» Exercise directions: Where a line holds the word "scene", copy that line.

» Data provided:
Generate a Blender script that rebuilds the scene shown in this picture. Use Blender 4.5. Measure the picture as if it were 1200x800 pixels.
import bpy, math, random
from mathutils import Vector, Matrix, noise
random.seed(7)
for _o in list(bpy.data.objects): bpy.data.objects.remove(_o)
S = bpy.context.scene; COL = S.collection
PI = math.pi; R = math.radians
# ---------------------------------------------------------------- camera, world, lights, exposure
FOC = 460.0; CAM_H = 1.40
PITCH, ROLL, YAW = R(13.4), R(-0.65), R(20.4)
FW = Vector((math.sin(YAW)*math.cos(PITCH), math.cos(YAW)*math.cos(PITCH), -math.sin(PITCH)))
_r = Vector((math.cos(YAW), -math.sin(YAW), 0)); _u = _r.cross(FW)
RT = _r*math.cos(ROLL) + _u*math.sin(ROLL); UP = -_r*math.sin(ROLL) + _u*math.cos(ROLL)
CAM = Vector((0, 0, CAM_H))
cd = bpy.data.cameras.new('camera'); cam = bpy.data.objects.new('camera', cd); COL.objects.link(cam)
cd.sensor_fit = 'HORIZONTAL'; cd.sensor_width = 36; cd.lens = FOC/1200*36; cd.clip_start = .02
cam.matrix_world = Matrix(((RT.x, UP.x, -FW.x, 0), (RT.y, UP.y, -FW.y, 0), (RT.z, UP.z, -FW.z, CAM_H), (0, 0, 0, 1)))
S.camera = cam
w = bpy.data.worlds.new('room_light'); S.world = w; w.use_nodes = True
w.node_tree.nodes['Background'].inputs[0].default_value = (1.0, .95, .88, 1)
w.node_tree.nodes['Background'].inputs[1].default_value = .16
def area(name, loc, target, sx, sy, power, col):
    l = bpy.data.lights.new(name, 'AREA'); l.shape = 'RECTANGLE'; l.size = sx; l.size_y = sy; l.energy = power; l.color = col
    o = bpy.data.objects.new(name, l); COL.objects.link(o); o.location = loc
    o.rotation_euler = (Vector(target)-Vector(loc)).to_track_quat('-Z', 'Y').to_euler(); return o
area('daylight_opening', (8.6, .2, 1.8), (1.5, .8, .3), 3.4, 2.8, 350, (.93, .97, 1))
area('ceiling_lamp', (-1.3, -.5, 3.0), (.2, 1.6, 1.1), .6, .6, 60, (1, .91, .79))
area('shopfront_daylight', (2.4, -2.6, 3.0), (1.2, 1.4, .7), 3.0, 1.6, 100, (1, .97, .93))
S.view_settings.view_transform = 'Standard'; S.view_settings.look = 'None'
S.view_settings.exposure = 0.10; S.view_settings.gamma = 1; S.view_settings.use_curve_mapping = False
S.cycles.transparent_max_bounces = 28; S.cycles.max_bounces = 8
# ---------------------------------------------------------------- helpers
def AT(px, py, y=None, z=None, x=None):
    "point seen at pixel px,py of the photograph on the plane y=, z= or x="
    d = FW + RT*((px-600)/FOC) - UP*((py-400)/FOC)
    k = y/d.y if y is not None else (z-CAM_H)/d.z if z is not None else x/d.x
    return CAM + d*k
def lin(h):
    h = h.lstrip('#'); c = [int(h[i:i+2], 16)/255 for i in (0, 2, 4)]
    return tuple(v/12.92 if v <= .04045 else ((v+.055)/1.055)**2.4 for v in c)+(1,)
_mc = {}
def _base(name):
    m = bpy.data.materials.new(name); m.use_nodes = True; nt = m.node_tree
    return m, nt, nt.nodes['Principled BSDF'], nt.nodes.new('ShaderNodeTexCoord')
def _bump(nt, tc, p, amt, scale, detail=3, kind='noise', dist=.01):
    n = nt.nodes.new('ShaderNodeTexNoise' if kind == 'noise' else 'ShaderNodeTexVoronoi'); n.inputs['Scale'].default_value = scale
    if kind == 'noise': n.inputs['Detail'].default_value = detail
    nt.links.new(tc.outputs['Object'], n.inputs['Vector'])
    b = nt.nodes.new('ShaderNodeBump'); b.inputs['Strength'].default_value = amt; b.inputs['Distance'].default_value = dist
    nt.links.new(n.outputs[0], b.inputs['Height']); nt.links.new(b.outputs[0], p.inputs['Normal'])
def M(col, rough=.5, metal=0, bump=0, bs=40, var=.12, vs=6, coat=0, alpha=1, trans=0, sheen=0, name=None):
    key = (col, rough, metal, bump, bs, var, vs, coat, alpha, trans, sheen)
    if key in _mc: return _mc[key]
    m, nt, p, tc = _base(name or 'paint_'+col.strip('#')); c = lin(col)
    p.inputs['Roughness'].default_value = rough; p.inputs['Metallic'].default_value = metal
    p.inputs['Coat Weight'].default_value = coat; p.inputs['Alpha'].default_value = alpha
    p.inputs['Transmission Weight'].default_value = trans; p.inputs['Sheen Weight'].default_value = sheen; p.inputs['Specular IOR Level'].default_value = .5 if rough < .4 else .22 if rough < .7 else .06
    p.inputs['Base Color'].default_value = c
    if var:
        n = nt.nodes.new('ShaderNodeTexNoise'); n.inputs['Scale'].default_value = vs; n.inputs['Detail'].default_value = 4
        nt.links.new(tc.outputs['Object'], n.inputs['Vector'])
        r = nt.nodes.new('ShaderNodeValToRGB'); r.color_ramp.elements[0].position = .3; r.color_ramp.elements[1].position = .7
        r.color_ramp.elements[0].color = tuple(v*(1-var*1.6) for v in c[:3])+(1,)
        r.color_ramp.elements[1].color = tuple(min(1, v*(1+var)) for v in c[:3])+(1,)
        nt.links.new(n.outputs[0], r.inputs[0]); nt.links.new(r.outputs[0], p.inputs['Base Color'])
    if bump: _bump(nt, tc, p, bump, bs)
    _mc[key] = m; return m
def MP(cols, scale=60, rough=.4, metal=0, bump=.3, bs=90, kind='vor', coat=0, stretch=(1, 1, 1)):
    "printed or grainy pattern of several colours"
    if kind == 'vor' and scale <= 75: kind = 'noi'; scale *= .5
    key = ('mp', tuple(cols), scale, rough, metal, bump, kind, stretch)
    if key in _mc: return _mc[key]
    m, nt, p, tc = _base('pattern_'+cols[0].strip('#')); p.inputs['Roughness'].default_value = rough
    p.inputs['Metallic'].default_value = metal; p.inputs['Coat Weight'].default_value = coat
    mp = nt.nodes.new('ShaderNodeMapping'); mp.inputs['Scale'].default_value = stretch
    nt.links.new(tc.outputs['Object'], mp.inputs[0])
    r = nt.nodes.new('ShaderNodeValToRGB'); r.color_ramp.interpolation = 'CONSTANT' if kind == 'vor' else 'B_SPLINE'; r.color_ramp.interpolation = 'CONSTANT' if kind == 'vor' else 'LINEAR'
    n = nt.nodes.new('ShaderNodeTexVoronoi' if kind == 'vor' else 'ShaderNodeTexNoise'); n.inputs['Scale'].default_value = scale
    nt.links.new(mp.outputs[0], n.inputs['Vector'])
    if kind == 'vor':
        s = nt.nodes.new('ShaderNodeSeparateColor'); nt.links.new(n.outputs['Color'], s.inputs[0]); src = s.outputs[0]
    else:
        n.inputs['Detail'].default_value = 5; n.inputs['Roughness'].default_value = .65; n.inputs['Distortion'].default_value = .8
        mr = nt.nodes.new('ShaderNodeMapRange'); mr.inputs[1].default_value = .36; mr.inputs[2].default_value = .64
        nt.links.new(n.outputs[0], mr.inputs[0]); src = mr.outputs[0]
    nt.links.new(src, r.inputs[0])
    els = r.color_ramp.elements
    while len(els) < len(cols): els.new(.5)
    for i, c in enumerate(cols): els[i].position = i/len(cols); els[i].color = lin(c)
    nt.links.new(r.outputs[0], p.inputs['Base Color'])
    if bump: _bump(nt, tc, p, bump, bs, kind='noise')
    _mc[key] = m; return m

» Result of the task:
Generate a Blender script that rebuilds the scene shown in this picture. Use Blender 4.5. Measure the picture as if it were 1200x800 pixels.
S = bpy.context.scene; COL = S.collection